La vie serait-elle une espèce d’illusion de la création, un simple phénomène sans conséquence de la matière ? Elle n’est sans doute rien d’autre chose qu’un mélange putrescible d’air et de boue qu’un accident de température a extrait du chaos originel vers des formes changeantes et éphémères.
La vie est aussi une chance unique, fragile et fugitive, que la nature offre à chaque individu de participer à la conscience universelle pour prodiguer le Bien à la place et avec les facultés que le Destin lui a assignées. L’homme devrait donc la recevoir comme un don providentiel, d’une valeur trop précieuse pour en gaspiller la substance dans la misère de vaines ambitions.
Aussi, grands ou petits, riche ou pauvre, il importe de suivre les enseignements de la sagesse, qui nous exhortent à fuir le tumulte des passions et les démonstrations insensées du vulgaire.

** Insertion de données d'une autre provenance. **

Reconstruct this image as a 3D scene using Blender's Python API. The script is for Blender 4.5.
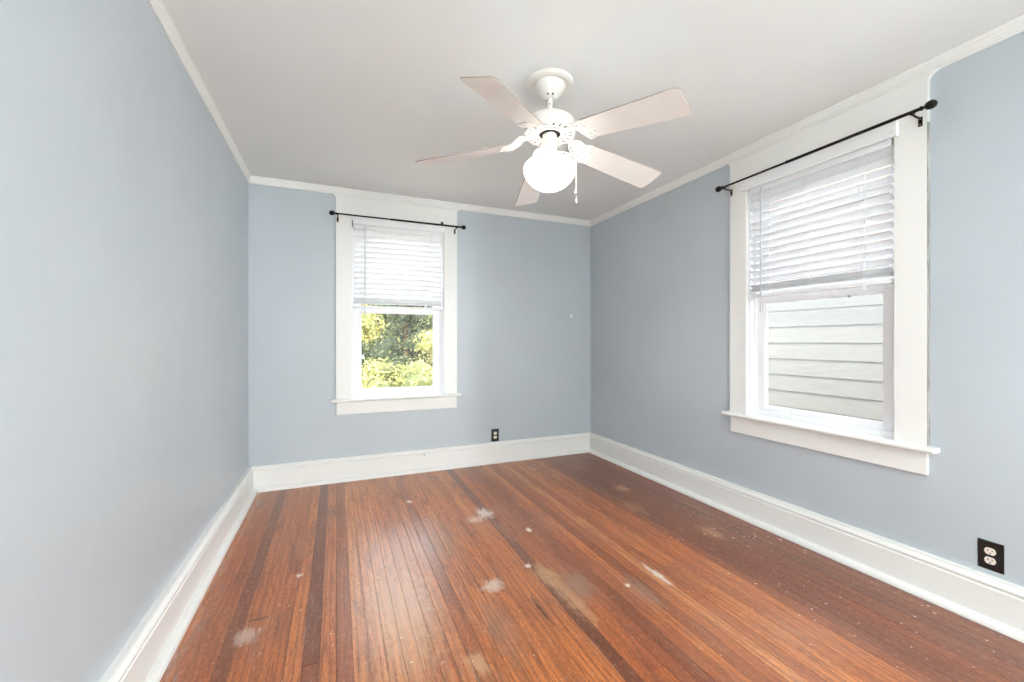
import bpy, bmesh, math, random
from mathutils import Vector, Matrix

for o in list(bpy.data.objects):
    bpy.data.objects.remove(o, do_unlink=True)
sc = bpy.context.scene
C = sc.collection
rnd = random.Random(7)

# ------------------------------------------------------------------ room numbers (metres)
XL, XR, YB, YF, H = -0.6353, 2.547, 3.834, -0.20, 2.4848
CAM_H, YAW, FPX = 1.18, 0.3999, 416.6

# ------------------------------------------------------------------ camera
cam = bpy.data.objects.new('camera', bpy.data.cameras.new('camera'))
C.objects.link(cam)
cam.location = (0, 0, CAM_H)
cam.rotation_euler = (math.pi / 2, 0, -YAW)
cam.data.sensor_width = 36
cam.data.lens = FPX / 1024 * 36
cam.data.shift_y = 0.4 / 1024
cam.data.clip_start = 0.02
sc.camera = cam

# ------------------------------------------------------------------ world, sun, exposure
SKY, SUN, LAMP = 9.0, 7.0, 4.4
FILL_SIDE, FILL_TOP = 1450.0, 96.0  # strengths of the added fill lights behind the camera
sc.view_settings.view_transform = 'Standard'
sc.view_settings.look = 'None'
sc.view_settings.gamma = 1
sc.view_settings.use_curve_mapping = False
sc.view_settings.exposure = 0.18
sc.cycles.use_denoising = True
sc.cycles.max_bounces = 16
sc.cycles.diffuse_bounces = 8
sc.cycles.transparent_max_bounces = 24
sc.cycles.sample_clamp_indirect = 8
w = bpy.data.worlds.new('sky')
sc.world = w
w.use_nodes = True
nt = w.node_tree
nt.nodes.clear()
out = nt.nodes.new('ShaderNodeOutputWorld')
bg = nt.nodes.new('ShaderNodeBackground')
sky = nt.nodes.new('ShaderNodeTexSky')
sky.sky_type = 'HOSEK_WILKIE'
sky.sun_direction = Vector((-0.12, -0.62, 0.77)).normalized()
sky.turbidity = 5
mx = nt.nodes.new('ShaderNodeMix')
mx.data_type = 'RGBA'
mx.inputs[0].default_value = 0.8
nt.links.new(sky.outputs[0], mx.inputs[6])
mx.inputs[7].default_value = (0.92, 0.96, 1.0, 1)
nt.links.new(mx.outputs[2], bg.inputs[0])
bg.inputs[1].default_value = SKY
nt.links.new(bg.outputs[0], out.inputs[0])

sd = bpy.data.lights.new('sun', 'SUN')
sd.energy = SUN
sd.angle = 0.02
sd.color = (1, 0.93, 0.8)
sun = bpy.data.objects.new('sun', sd)
C.objects.link(sun)
# two added fill lights in the made-up room behind the camera
for nm, en, sx, sy, loc, rot in (('fill_light_side', FILL_SIDE, 3.0, 2.2, (5.1, -5.0, 1.3), (math.pi / 2, 0, math.radians(38.7))),
                                 ('fill_light_top', FILL_TOP, 1.6, 1.2, (0.95, -1.6, 2.40), (0, 0, 0))):
    ld = bpy.data.lights.new(nm, 'AREA')
    ld.shape = 'RECTANGLE'
    ld.size, ld.size_y, ld.energy = sx, sy, en
    ld.color = (0.95, 0.99, 1.0)
    lo_ = bpy.data.objects.new(nm, ld)
    C.objects.link(lo_)
    lo_.location, lo_.rotation_euler = loc, rot
sun.rotation_euler = Vector((0.12, 0.62, -0.77)).to_track_quat('-Z', 'Y').to_euler()


# ------------------------------------------------------------------ helpers
def tag(o, label=None, cat=None, group=None, kind=None):
    if label: o['label'] = label
    if cat: o['category'] = cat
    if group: o['group'] = group
    if kind: o['kind'] = kind
    return o


def empty(name, loc=(0, 0, 0), rz=0, parent=None):
    o = bpy.data.objects.new(name, None)
    C.objects.link(o)
    o.location = loc
    o.rotation_euler = (0, 0, rz)
    o.empty_display_size = 0.05
    if parent: o.parent = parent
    return o


def obj(name, bm, mat, parent=None, smooth=False, bevel=0, seg=2):
    bmesh.ops.recalc_face_normals(bm, faces=bm.faces)
    me = bpy.data.meshes.new(name)
    bm.to_mesh(me)
    bm.free()
    if smooth:
        for p in me.polygons: p.use_smooth = True
    for m in (mat if isinstance(mat, (list, tuple)) else [mat]):
        me.materials.append(m)
    o = bpy.data.objects.new(name, me)
    C.objects.link(o)
    if parent: o.parent = parent
    if bevel:
        b = o.modifiers.new('bevel', 'BEVEL')
        b.width = bevel
        b.segments = seg
        b.limit_method = 'ANGLE'
        b.angle_limit = 0.6
    if smooth:
        if hasattr(me, 'set_sharp_from_angle'):
            me.set_sharp_from_angle(angle=0.7)
    return o


def box(bm, x0, x1, y0, y1, z0, z1):
    v = [bm.verts.new(p) for p in ((x0, y0, z0), (x1, y0, z0), (x1, y1, z0), (x0, y1, z0),
                                   (x0, y0, z1), (x1, y0, z1), (x1, y1, z1), (x0, y1, z1))]
    for f in ((0, 3, 2, 1), (4, 5, 6, 7), (0, 1, 5, 4), (1, 2, 6, 5), (2, 3, 7, 6), (3, 0, 4, 7)):
        bm.faces.new([v[i] for i in f])
    return v


def loft(bm, rings, closed=True, caps=True):
    R = [[bm.verts.new(p) for p in r] for r in rings]
    n = len(R[0])
    for a, b in zip(R, R[1:]):
        for i in range(n if closed else n - 1):
            j = (i + 1) % n
            bm.faces.new((a[i], a[j], b[j], b[i]))
    if caps:
        bm.faces.new(R[0][::-1])
        bm.faces.new(R[-1])
    return R


def prism(bm, poly, y0, y1):
    """polygon in (x, z) pushed along y"""
    return loft(bm, [[(x, y0, z) for x, z in poly], [(x, y1, z) for x, z in poly]])


def lathe(bm, prof, n=48, c=(0, 0, 0), axis='z'):
    def P(r, z, a):
        if axis == 'z': return (c[0] + r * math.cos(a), c[1] + r * math.sin(a), c[2] + z)
        if axis == 'x': return (c[0] + z, c[1] + r * math.cos(a), c[2] + r * math.sin(a))
        return (c[0] + r * math.sin(a), c[1] + z, c[2] + r * math.cos(a))
    rings = [[P(max(r, 1e-5), z, 2 * math.pi * i / n) for i in range(n)] for r, z in prof]
    loft(bm, rings)
    bmesh.ops.remove_doubles(bm, verts=bm.verts, dist=5e-5)


def tube(bm, path, r, n=8):
    path = [Vector(p) for p in path]
    rings = []
    for i, p in enumerate(path):
        d = (path[min(i + 1, len(path) - 1)] - path[max(i - 1, 0)]).normalized()
        up = Vector((0, 0, 1)) if abs(d.z) < 0.9 else Vector((1, 0, 0))
        a = d.cross(up).normalized()
        b = d.cross(a).normalized()
        rr = r[i] if isinstance(r, (list, tuple)) else r
        rings.append([p + a * (rr * math.cos(2 * math.pi * k / n)) + b * (rr * math.sin(2 * math.pi * k / n)) for k in range(n)])
    loft(bm, rings)


def flat_shape(outlines, thick):
    """2-D outlines (first is the rim, the others are holes) filled and given thickness, as a bmesh around z = 0"""
    cu = bpy.data.curves.new('outline', 'CURVE')
    cu.dimensions = '2D'
    cu.fill_mode = 'BOTH'
    cu.extrude = thick / 2
    for pts in outlines:
        s = cu.splines.new('POLY')
        s.points.add(len(pts) - 1)
        for q, (x, y) in zip(s.points, pts): q.co = (x, y, 0, 1)
        s.use_cyclic_u = True
    o = bpy.data.objects.new('outline', cu)
    C.objects.link(o)
    dg = bpy.context.evaluated_depsgraph_get()
    me = bpy.data.meshes.new_from_object(o.evaluated_get(dg))
    bm = bmesh.new()
    bm.from_mesh(me)
    bpy.data.objects.remove(o)
    bpy.data.curves.remove(cu)
    bpy.data.meshes.remove(me)
    bmesh.ops.remove_doubles(bm, verts=bm.verts, dist=1e-5)
    return bm


# ------------------------------------------------------------------ materials
class N:
    def __init__(self, name):
        self.m = bpy.data.materials.new(name)
        self.m.use_nodes = True
        self.t = self.m.node_tree
        self.b = self.t.nodes['Principled BSDF']

    def n(self, kind, **kw):
        x = self.t.nodes.new(kind)
        for k, v in kw.items(): setattr(x, k, v)
        return x

    def l(self, a, b): self.t.links.new(a, b)

    def val(self, sock, v):
        if hasattr(v, 'is_linked') or hasattr(v, 'links'): self.l(v, sock)
        else: sock.default_value = v

    def coords(self, scale=(1, 1, 1), loc=(0, 0, 0)):
        tc = self.n('ShaderNodeTexCoord')
        mp = self.n('ShaderNodeMapping')
        mp.inputs['Scale'].default_value = scale
        mp.inputs['Location'].default_value = loc
        self.l(tc.outputs['Object'], mp.inputs[0])
        return mp.outputs[0]

    def noise(self, vec, scale, detail=4, rough=0.5, dist=0.0):
        x = self.n('ShaderNodeTexNoise')
        self.l(vec, x.inputs['Vector'])
        x.inputs['Scale'].default_value = scale
        x.inputs['Detail'].default_value = detail
        x.inputs['Roughness'].default_value = rough
        x.inputs['Distortion'].default_value = dist
        return x.outputs[0]

    def ramp(self, fac, stops, interp='LINEAR'):
        r = self.n('ShaderNodeValToRGB')
        cr = r.color_ramp
        cr.interpolation = interp
        while len(cr.elements) < len(stops): cr.elements.new(0.5)
        for e, (p, c) in zip(cr.elements, stops):
            e.position = p
            e.color = (c if len(c) == 4 else (*c, 1)) if isinstance(c, (tuple, list)) else (c, c, c, 1)
        self.l(fac, r.inputs[0])
        return r.outputs[0]

    def mix(self, fac, a, b, mode='MIX'):
        x = self.n('ShaderNodeMix', data_type='RGBA', blend_type=mode)
        for s, v in ((x.inputs[0], fac), (x.inputs[6], a), (x.inputs[7], b)):
            if isinstance(v, (tuple, list)): s.default_value = v if len(v) == 4 else (*v, 1)
            elif isinstance(v, (int, float)): s.default_value = v
            else: self.l(v, s)
        return x.outputs[2]

    def math(self, op, a, b=None, c=None):
        x = self.n('ShaderNodeMath', operation=op)
        for s, v in zip(x.inputs, (a, b, c)):
            if v is None: continue
            if isinstance(v, (int, float)): s.default_value = v
            else: self.l(v, s)
        return x.outputs[0]

    def bump(self, height, strength=0.2, dist=0.01, prev=None):
        x = self.n('ShaderNodeBump')
        x.inputs['Strength'].default_value = strength
        x.inputs['Distance'].default_value = dist
        self.l(height, x.inputs['Height'])
        if prev is not None: self.l(prev, x.inputs['Normal'])
        return x.outputs[0]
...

Il n’est d’existence profitable à l’homme que celle qu’il consacre aux tâches utiles à la connaissance de lui-même et de la nature.

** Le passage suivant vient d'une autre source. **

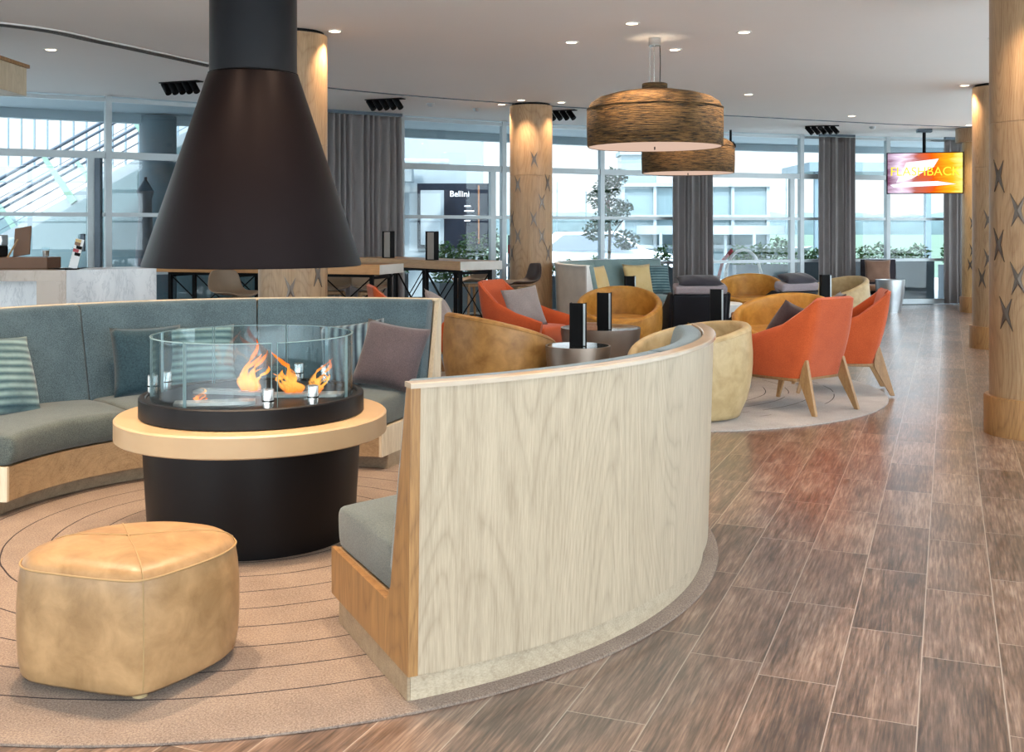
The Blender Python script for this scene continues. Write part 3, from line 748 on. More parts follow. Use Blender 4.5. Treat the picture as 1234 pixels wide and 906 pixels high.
cushion('dark cushion inside the orange armchair at the walkway', 'brown_cushion', (2.78, 9.32, .66), face(-.97, .18)+pi, -22, .42, .42, .13, group='cushions on the armchairs')

# ------------------------------------------------------------------ black lounge chairs (front = +Y)
def lounge(label, loc, rz):
    t = thing('lounge_chair', label, 'lounge chair', loc, rz, 'black lounge chairs with draped cushions')
    Mx = Matrix.Translation((0, -.22, .055)) @ Matrix.Rotation(R(14), 4, 'X')
    MB().box(-.30, -.03, .0, .30, .02, .66).move(Mx).build('back_frame', M['navy_black'], t, bevel=.02)
    MB().box(-.28, .022, .2, .28, .10, .70).move(Mx).build('back_cushion', M['lilac'], t, bevel=.03, seg=4)
    MB().box(-.29, -.05, .665, .29, .11, .76).move(Mx).build('top_cushion', M['lilac'], t, bevel=.03, seg=4)
    MB().box(-.285, -.18, .30, .285, .42, .42).build('seat_cushion', M['salmon'], t, bevel=.03, seg=4)
    for g in (-1, 1):
        m = MB(); x0, x1 = (g*.30, g*.335) if g > 0 else (g*.335, g*.30)
        pts = [(-.22, .10), (-.385, .695), (-.31, .71), (.0, .53), (.44, .32), (.44, .24), (.3, .10)]
        n = len(pts); vs = [(x0, y, z) for y, z in pts]+[(x1, y, z) for y, z in pts]
        m.add(vs, [tuple(range(n)), tuple(range(2*n-1, n-1, -1))]+[(i, (i+1) % n, n+(i+1) % n, n+i) for i in range(n)])
        m.build('side_panel', M['navy_black'], t, smooth=0)
        for y in (-.2, .38): MB().beam((g*.30, y, .26), (g*.31, y+(.03 if y > 0 else -.03), 0), .03, .03).build('leg', M['black'], t)
    MB().box(-.3, -.2, .24, .3, .42, .295).build('seat_frame', M['navy_black'], t, bevel=.01)
    return t
lounge('black-backed lounge chair seen square from behind, left of its twin', (2.02, 12.1, 0), R(4))
lounge('black-backed lounge chair turned to the left behind the mustard tub chair', (3.05, 12.6, 0), R(32))
def headroll(label, x, y, rz):
    o = pillow_mb(.50, .20, .11).build('head_cushion', M['charcoal'], smooth=180); o.location = (x, y, .838); o.rotation_euler = (R(-68), 0, rz)
    tag(o, label, 'cushion', 'charcoal head cushions')
headroll('small charcoal cushion on top of the left black lounge chair', 2.04, 11.74, R(4))
headroll('small charcoal cushion on top of the right black lounge chair', 3.25, 12.29, R(32))

# ------------------------------------------------------------------ brown armchair by the window
t = thing('wicker_armchair', 'brown armchair with a black frame by the far window, beside the steel side table', 'armchair', (6.42, 18.86, 0), R(165))
Mx = Matrix.Translation((0, -.26, .40)) @ Matrix.Rotation(R(10), 4, 'X')
MB().box(-.30, -.03, -.05, .30, .02, .47).move(Mx).build('backrest', M['charcoal'], t, bevel=.02)
MB().box(-.28, -.26, .33, .28, .28, .43).build('seat', M['salmon'], t, bevel=.03, seg=3)
for g in (-1, 1):
    MB().box(min(g*.30, g*.335), -.36, .28, max(g*.30, g*.335), .30, .52).build('side_panel', M['charcoal'], t, bevel=.01)
    MB().beam((g*.30, .26, .30), (g*.32, .30, 0), .03, .03).build('leg', M['black'], t)
    MB().beam((g*.30, -.30, .30), (g*.32, -.36, 0), .03, .03).build('leg', M['black'], t)
MB().box(-.3, -.3, .27, .3, .29, .325).build('seat_frame', M['black'], t)
cushion('brown woven cushion on the armchair by the far window', 'woven_brown', (6.40, 18.89, .66), R(-15), -14, .44, .42, .13, group='cushions on the armchairs')

# ------------------------------------------------------------------ tables
def drum(label, loc, r0, r1, h, mat='bronze', glass=True, group='round metal side tables'):
    t = thing('drum_table', label, 'side table', loc, 0, group)
    MB().lathe([(0, 0), (r1, 0), (r1, .01), (r0*.93, h*.55), (r0, h-.03), (r0, h), (r0-.012, h), (r0-.014, h-.012), (0, h-.012)], 64).build('drum', M[mat], t)
    if glass: MB().lathe([(0, h-.011), (r0-.016, h-.011), (r0-.016, h-.001), (0, h-.001)], 64).build('glass_top', M['tableglass'], t)
    return t
drum('small bronze drum table with a glass top, right of the brown tub chair', (.505, 8.25, RZ), .25, .20, .50)
drum('wide bronze drum table with a glass top, behind the nearer drum table', (.80, 9.75, RZ), .36, .27, .50)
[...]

Aussi, il n’est pas de trop d’une vie pour s’exercer à la science et aux vertus du bonheur. Car la vie, disait Sénèque « est un torrent rapide qui ne doit pas couler toujours ; hâtons-nous d’y puiser ! »
Certes, il y a la Foi, qui nous fait espérer en la continuation de la vie après la mort, mais l’esprit dénué de cette folle espérance ne voit le monde qu’en dérision, car il sait que le terme de la vie le précipitera sans rémission dans l’abîme absolu du vide et du néant.
Que lui fera regretter la mort, outre la séparation d’avec les siens ? C’est d’être privé du privilège de la pensée, cette quintessence de la sensation, cet espace limpide où se mire la poésie de l’être universel et l’intuition ineffable de Dieu.
Il quittera un jour cette terre, cette malheureuse terre déchue de sa beauté primitive, ravagée par la furie et la bassesse des hommes, laissant derrière lui, comme une vieille nippe, l’indigence routinière des jours, à quoi se résume dans notre monde privé d’âme, ce pauvre temps qui passe…
Quelle que soit notre condition devant l’Espérance, il faudra bientôt partir, quitter sans regret la carrière, s’abandonner au cours du destin, aux lois qui disposent des cycles infinis du Devenir.
Tel est, selon Sénèque, le devoir de notre âme, ce à quoi doit pouvoir nous préparer la pratique de la vertu. Car, ajoute-t-il, « c’est une grande consolation d’être emporté avec l’univers ».